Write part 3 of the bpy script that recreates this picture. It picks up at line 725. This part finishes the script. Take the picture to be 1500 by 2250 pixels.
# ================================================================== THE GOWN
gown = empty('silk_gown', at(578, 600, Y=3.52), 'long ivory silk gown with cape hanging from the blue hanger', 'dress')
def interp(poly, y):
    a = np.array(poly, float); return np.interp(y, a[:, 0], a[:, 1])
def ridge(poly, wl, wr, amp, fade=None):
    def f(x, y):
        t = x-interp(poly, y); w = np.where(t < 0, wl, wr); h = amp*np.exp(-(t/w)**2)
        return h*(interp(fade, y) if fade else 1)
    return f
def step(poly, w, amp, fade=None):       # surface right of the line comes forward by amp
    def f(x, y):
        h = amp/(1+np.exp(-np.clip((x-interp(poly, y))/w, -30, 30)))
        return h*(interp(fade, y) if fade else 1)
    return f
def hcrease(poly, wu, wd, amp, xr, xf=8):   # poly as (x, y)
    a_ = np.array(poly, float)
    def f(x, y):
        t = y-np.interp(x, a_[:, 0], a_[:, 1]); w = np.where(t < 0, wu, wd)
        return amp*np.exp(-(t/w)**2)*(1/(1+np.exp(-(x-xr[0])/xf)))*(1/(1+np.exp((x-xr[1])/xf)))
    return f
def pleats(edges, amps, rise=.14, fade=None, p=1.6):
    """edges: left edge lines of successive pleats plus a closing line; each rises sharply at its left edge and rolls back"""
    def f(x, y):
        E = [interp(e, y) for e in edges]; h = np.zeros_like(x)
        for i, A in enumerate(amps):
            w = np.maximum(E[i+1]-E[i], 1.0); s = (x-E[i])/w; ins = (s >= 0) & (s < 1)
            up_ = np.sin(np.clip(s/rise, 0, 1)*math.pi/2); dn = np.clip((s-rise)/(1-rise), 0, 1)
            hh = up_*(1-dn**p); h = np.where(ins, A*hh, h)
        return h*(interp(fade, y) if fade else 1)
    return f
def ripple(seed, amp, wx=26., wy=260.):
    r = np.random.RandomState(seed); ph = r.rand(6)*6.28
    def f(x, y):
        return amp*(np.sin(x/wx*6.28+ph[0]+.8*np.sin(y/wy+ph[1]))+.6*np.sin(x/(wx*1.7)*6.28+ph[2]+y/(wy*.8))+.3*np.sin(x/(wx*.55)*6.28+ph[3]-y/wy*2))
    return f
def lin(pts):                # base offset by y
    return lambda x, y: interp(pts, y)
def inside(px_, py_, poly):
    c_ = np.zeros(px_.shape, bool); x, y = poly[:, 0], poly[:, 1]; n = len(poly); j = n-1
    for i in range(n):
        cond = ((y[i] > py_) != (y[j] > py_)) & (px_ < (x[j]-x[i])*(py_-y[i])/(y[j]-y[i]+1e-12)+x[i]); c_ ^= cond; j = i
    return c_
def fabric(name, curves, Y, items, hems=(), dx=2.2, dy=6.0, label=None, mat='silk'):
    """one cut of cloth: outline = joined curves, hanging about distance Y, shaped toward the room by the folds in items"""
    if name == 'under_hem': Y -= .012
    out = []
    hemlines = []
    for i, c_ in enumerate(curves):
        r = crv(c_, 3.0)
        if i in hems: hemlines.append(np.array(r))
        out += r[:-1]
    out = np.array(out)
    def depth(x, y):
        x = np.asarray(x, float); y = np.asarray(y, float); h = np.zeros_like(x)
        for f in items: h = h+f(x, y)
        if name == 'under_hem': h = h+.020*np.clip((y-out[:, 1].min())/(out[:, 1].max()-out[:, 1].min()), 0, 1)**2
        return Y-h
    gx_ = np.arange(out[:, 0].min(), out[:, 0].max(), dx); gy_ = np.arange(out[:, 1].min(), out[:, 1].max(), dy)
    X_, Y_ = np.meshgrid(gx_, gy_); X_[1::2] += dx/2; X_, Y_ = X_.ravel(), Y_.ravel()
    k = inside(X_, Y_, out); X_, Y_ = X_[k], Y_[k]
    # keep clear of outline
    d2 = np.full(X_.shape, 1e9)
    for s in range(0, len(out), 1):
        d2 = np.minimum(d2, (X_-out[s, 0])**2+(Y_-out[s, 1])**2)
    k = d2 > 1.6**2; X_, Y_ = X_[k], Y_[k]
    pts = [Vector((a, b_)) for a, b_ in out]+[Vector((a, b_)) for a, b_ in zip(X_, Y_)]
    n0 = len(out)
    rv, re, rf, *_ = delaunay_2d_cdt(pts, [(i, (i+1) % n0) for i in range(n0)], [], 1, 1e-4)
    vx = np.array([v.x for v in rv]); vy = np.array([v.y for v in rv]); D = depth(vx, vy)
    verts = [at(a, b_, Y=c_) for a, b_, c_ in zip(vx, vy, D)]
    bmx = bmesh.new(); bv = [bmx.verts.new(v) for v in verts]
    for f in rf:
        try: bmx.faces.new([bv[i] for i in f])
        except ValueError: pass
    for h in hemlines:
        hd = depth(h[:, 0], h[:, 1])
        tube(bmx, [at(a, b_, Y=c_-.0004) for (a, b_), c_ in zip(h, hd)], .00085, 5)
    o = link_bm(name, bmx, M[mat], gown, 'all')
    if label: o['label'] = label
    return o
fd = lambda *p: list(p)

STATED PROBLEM
Recite the full listing above exactly.

THE SOLUTION
Write part 3 of the bpy script that recreates this picture. It picks up at line 725. This part finishes the script. Take the picture to be 1500 by 2250 pixels.
# ================================================================== THE GOWN
gown = empty('silk_gown', at(578, 600, Y=3.52), 'long ivory silk gown with cape hanging from the blue hanger', 'dress')
def interp(poly, y):
    a = np.array(poly, float); return np.interp(y, a[:, 0], a[:, 1])
def ridge(poly, wl, wr, amp, fade=None):
    def f(x, y):
        t = x-interp(poly, y); w = np.where(t < 0, wl, wr); h = amp*np.exp(-(t/w)**2)
        return h*(interp(fade, y) if fade else 1)
    return f
def step(poly, w, amp, fade=None):       # surface right of the line comes forward by amp
    def f(x, y):
        h = amp/(1+np.exp(-np.clip((x-interp(poly, y))/w, -30, 30)))
        return h*(interp(fade, y) if fade else 1)
    return f
def hcrease(poly, wu, wd, amp, xr, xf=8):   # poly as (x, y)
    a_ = np.array(poly, float)
    def f(x, y):
        t = y-np.interp(x, a_[:, 0], a_[:, 1]); w = np.where(t < 0, wu, wd)
        return amp*np.exp(-(t/w)**2)*(1/(1+np.exp(-(x-xr[0])/xf)))*(1/(1+np.exp((x-xr[1])/xf)))
    return f
def pleats(edges, amps, rise=.14, fade=None, p=1.6):
    """edges: left edge lines of successive pleats plus a closing line; each rises sharply at its left edge and rolls back"""
    def f(x, y):
        E = [interp(e, y) for e in edges]; h = np.zeros_like(x)
        for i, A in enumerate(amps):
            w = np.maximum(E[i+1]-E[i], 1.0); s = (x-E[i])/w; ins = (s >= 0) & (s < 1)
            up_ = np.sin(np.clip(s/rise, 0, 1)*math.pi/2); dn = np.clip((s-rise)/(1-rise), 0, 1)
            hh = up_*(1-dn**p); h = np.where(ins, A*hh, h)
        return h*(interp(fade, y) if fade else 1)
    return f
def ripple(seed, amp, wx=26., wy=260.):
    r = np.random.RandomState(seed); ph = r.rand(6)*6.28
    def f(x, y):
        return amp*(np.sin(x/wx*6.28+ph[0]+.8*np.sin(y/wy+ph[1]))+.6*np.sin(x/(wx*1.7)*6.28+ph[2]+y/(wy*.8))+.3*np.sin(x/(wx*.55)*6.28+ph[3]-y/wy*2))
    return f
def lin(pts):                # base offset by y
    return lambda x, y: interp(pts, y)
def inside(px_, py_, poly):
    c_ = np.zeros(px_.shape, bool); x, y = poly[:, 0], poly[:, 1]; n = len(poly); j = n-1
    for i in range(n):
        cond = ((y[i] > py_) != (y[j] > py_)) & (px_ < (x[j]-x[i])*(py_-y[i])/(y[j]-y[i]+1e-12)+x[i]); c_ ^= cond; j = i
    return c_
def fabric(name, curves, Y, items, hems=(), dx=2.2, dy=6.0, label=None, mat='silk'):
    """one cut of cloth: outline = joined curves, hanging about distance Y, shaped toward the room by the folds in items"""
    if name == 'under_hem': Y -= .012
    out = []
    hemlines = []
    for i, c_ in enumerate(curves):
        r = crv(c_, 3.0)
        if i in hems: hemlines.append(np.array(r))
        out += r[:-1]
    out = np.array(out)
    def depth(x, y):
        x = np.asarray(x, float); y = np.asarray(y, float); h = np.zeros_like(x)
        for f in items: h = h+f(x, y)
        if name == 'under_hem': h = h+.020*np.clip((y-out[:, 1].min())/(out[:, 1].max()-out[:, 1].min()), 0, 1)**2
        return Y-h
    gx_ = np.arange(out[:, 0].min(), out[:, 0].max(), dx); gy_ = np.arange(out[:, 1].min(), out[:, 1].max(), dy)
    X_, Y_ = np.meshgrid(gx_, gy_); X_[1::2] += dx/2; X_, Y_ = X_.ravel(), Y_.ravel()
    k = inside(X_, Y_, out); X_, Y_ = X_[k], Y_[k]
    # keep clear of outline
    d2 = np.full(X_.shape, 1e9)
    for s in range(0, len(out), 1):
        d2 = np.minimum(d2, (X_-out[s, 0])**2+(Y_-out[s, 1])**2)
    k = d2 > 1.6**2; X_, Y_ = X_[k], Y_[k]
    pts = [Vector((a, b_)) for a, b_ in out]+[Vector((a, b_)) for a, b_ in zip(X_, Y_)]
    n0 = len(out)
    rv, re, rf, *_ = delaunay_2d_cdt(pts, [(i, (i+1) % n0) for i in range(n0)], [], 1, 1e-4)
    vx = np.array([v.x for v in rv]); vy = np.array([v.y for v in rv]); D = depth(vx, vy)
    verts = [at(a, b_, Y=c_) for a, b_, c_ in zip(vx, vy, D)]
    bmx = bmesh.new(); bv = [bmx.verts.new(v) for v in verts]
    for f in rf:
        try: bmx.faces.new([bv[i] for i in f])
        except ValueError: pass
    for h in hemlines:
        hd = depth(h[:, 0], h[:, 1])
        tube(bmx, [at(a, b_, Y=c_-.0004) for (a, b_), c_ in zip(h, hd)], .00085, 5)
    o = link_bm(name, bmx, M[mat], gown, 'all')
    if label: o['label'] = label
    return o
fd = lambda *p: list(p)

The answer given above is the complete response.